Que donc la perspective d’un recours à la géo-ingénierie puisse, en plein marasme environnemental, susciter une levée de boucliers… le fait n’étonnera personne. Outre que la mise en avant de ce type de technologie propre à combattre les émissions de CO2 a de quoi faire l’effet d’un pur et simple chèque en blanc propre à ravir les forcenés de la Croissance et autres chevaliers du « Retour sur investissement », la recherche en géo-ingénierie, avertissait Clive Hamilton, « affaiblit, de manière presque certaine, les incitations à poursuivre la réduction des émissions ».

Bien vu ! songera-t-on. Simplement, dans les faits, parvenus à ce point de dégradation des conditions biophysiques de vie sur Terre à laquelle l’humanité – comme tout le reste du Vivant – se retrouve confrontée, sommes-nous certains d’avoir encore le luxe de répudier tout recours à ce type de technologie ? De pouvoir nous accrocher à un « ou bien ou bien » des plus tranchés excluant une chance de « minimiser les conséquences de nos sorcelleries consuméristes » ? N’est-il pas, au contraire, urgent de l’associer – en prenant certes soin de la corréler étroitement avec une transformation sociale et politique majeure – aux solutions dites « naturelles » promues (accroissement de la couverture forestière, restauration des zones humides, culture intensive de certains types d’algues ou de micro-organismes pour drainer le carbone au fond des océans, carbonisation de matières organiques, etc.) mais risquant fort de s’avérer insuffisantes à nous tirer du péril auquel nous courons à grands pas ? En outre, nous sommes très loin d’être certains que de telles solutions n’induisent pas « des bouleversements considérables de certains écosystèmes et des risques de pollutions des océans ». Sans compter le fait – précisent nos deux auteurs – qu’en plus de n’être pas si nouvelles, elles « n’offrent pas toutes une efficacité garantie : la fertilisation des océans, censée augmenter le piégeage de carbone par les micro-organismes et vantée depuis deux décennies par ses promoteurs, n’en finit pas de décevoir par son inefficacité et ses désagréments ».

Telles sont donc, parmi d’autres, les questions épineuses que soulèvent Citton et Dubacq dans le sillage du récent essai de Holly Jean Buck, spécialiste des enjeux environnementaux : After Geoengineering, Climate Tragedy, repair and Restauration. Lequel essai se garde fermement, ce faisant, de laisser inchangé notre modèle de développement et de consommation.

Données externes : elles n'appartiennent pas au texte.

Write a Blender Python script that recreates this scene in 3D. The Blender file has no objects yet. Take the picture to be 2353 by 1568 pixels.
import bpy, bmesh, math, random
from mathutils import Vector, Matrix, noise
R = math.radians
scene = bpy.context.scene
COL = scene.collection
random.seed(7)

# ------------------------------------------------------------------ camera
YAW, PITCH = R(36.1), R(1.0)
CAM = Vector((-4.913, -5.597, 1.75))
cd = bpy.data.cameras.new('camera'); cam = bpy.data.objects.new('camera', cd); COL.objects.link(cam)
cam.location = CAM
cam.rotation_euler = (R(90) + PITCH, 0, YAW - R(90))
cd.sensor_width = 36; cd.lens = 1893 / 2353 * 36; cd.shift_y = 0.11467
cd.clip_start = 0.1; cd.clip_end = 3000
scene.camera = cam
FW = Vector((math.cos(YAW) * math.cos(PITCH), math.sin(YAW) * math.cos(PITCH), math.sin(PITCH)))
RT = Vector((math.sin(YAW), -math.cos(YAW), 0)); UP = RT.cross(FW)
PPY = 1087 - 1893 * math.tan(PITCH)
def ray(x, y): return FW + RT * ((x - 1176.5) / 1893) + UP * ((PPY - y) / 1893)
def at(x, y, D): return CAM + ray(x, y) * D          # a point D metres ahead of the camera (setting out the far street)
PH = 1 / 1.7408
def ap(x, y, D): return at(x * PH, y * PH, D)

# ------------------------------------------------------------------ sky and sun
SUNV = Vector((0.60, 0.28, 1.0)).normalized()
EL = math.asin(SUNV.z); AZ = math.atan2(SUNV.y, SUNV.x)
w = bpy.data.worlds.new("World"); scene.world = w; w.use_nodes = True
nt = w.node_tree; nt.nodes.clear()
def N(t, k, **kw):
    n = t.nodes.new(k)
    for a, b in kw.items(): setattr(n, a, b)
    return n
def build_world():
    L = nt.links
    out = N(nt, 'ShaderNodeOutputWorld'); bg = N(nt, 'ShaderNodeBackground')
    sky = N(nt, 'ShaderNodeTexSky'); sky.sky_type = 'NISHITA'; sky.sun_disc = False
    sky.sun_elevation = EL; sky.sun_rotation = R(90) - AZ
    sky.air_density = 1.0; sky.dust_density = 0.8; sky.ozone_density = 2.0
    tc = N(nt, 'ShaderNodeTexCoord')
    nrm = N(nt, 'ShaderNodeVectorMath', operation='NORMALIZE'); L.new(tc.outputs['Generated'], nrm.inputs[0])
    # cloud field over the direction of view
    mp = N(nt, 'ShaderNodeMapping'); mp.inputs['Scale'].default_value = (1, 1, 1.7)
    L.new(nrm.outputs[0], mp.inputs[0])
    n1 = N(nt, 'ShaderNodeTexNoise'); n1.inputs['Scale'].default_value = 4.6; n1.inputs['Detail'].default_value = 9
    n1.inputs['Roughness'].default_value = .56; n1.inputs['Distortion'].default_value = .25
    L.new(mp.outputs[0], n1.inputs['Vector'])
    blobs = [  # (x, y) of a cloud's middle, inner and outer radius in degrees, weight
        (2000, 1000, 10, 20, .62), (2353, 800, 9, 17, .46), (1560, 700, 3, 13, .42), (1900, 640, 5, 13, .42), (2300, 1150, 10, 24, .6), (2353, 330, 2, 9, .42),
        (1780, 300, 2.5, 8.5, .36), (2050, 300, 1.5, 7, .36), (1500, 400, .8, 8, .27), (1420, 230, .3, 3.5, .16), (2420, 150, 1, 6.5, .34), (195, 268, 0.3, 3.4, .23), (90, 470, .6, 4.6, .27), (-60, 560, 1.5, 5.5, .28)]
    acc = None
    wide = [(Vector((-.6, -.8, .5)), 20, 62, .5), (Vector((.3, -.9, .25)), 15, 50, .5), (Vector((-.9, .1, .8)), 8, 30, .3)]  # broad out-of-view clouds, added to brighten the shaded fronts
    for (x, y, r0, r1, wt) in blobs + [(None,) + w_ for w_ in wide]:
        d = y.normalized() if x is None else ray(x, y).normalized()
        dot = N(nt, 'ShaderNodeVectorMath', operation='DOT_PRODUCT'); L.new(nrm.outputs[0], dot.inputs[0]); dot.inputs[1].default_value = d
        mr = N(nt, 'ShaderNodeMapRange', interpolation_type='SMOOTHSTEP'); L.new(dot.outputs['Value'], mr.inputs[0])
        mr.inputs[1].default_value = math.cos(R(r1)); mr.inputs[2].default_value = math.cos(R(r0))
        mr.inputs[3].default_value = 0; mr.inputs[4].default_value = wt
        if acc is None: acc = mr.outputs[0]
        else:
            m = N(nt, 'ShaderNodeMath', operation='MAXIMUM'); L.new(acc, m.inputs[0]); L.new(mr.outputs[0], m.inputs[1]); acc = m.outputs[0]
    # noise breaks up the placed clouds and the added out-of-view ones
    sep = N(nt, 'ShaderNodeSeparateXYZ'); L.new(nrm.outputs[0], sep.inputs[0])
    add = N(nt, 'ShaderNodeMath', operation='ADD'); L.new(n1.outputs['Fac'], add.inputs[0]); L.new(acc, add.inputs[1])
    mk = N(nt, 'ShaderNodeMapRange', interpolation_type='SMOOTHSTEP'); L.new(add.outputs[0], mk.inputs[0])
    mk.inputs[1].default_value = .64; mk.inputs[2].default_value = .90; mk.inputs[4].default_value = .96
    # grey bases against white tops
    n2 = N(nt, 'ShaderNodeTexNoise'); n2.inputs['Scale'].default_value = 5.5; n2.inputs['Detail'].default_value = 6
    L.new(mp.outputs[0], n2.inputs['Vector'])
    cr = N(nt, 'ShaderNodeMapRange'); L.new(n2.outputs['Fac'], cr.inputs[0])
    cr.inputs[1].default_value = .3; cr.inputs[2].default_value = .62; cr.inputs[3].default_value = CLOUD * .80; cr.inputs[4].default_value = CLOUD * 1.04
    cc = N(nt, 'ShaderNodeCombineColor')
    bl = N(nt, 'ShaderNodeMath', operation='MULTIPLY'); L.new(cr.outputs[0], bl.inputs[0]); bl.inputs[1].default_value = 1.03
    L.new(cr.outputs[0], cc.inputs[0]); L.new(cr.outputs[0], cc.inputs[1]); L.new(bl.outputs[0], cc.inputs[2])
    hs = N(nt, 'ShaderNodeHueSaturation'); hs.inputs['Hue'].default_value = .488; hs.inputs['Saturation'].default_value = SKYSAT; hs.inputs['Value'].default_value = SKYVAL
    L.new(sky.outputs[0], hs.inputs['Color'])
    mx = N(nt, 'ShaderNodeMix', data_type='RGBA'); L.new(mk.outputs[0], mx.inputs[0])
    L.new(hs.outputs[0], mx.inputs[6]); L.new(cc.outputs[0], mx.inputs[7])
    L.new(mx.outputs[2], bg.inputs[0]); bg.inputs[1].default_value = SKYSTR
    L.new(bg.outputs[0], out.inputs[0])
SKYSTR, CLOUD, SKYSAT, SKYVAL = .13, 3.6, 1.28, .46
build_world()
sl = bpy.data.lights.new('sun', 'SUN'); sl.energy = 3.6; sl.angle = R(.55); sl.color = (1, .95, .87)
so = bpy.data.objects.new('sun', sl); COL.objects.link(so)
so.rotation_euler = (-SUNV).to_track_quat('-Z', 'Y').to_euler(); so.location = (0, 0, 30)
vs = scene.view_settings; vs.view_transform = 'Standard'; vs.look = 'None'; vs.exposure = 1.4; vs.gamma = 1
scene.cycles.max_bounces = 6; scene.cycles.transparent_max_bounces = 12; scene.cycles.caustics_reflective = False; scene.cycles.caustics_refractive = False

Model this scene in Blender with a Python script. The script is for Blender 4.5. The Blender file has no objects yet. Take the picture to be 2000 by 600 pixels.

On ne m’en voudra pas – j’y compte ! – de ne pouvoir résumer la riche substance des quinze pages que totalise cet article… préférant renvoyer à sa lecture dans la dernière livraison de la Revue du Crieur d’abord acquise en sorte de lire « Les angles morts de la guerre d’Ukraine », de François Bonnet, chroniqué dans Le Monde. La conclusion d’un tel tour d’horizon encore une fois problématique, la voici :

« Au lieu de diaboliser a priori tout ce qui s’en approche, les débats sur la géo-ingénierie et la planétarité nous invitent à faire acte de discernement. Notre avenir dépend de notre capacité à nous orienter au sein de transformations énormes, partiellement planifiables, mais finalement incontrôlables. Le potentiel disruptif d’hypothétiques avancées scientifiques majeures ne doit pas être oublié, mais il ne faudrait pas non plus accorder une confiance aveugle à un techno-solutionnisme de principe – on sait à quel point les promesses de “croissance verte” boostées par l’innovation technologique peuvent être trompeuses. Avancer avec discernement face au changement climatique, c’est refuser de croire aux solutions faciles, uniques, magiques, c’est interroger les décennies d’études scientifiques déjà disponibles sur les possibilités et les risques des multiples solutions envisagées, et c’est continuer l’effort de recherche. Car il faut insister sur ce point : les conclusions scientifiques sont déjà tirées, au moins au premier ordre, sur nombre de sujets. (…) Feuilleter les résumés des rapports du GIEC est un bon début. Traduire nos planétarités en pensées et en praxis partagées en sera la suite nécessaire ».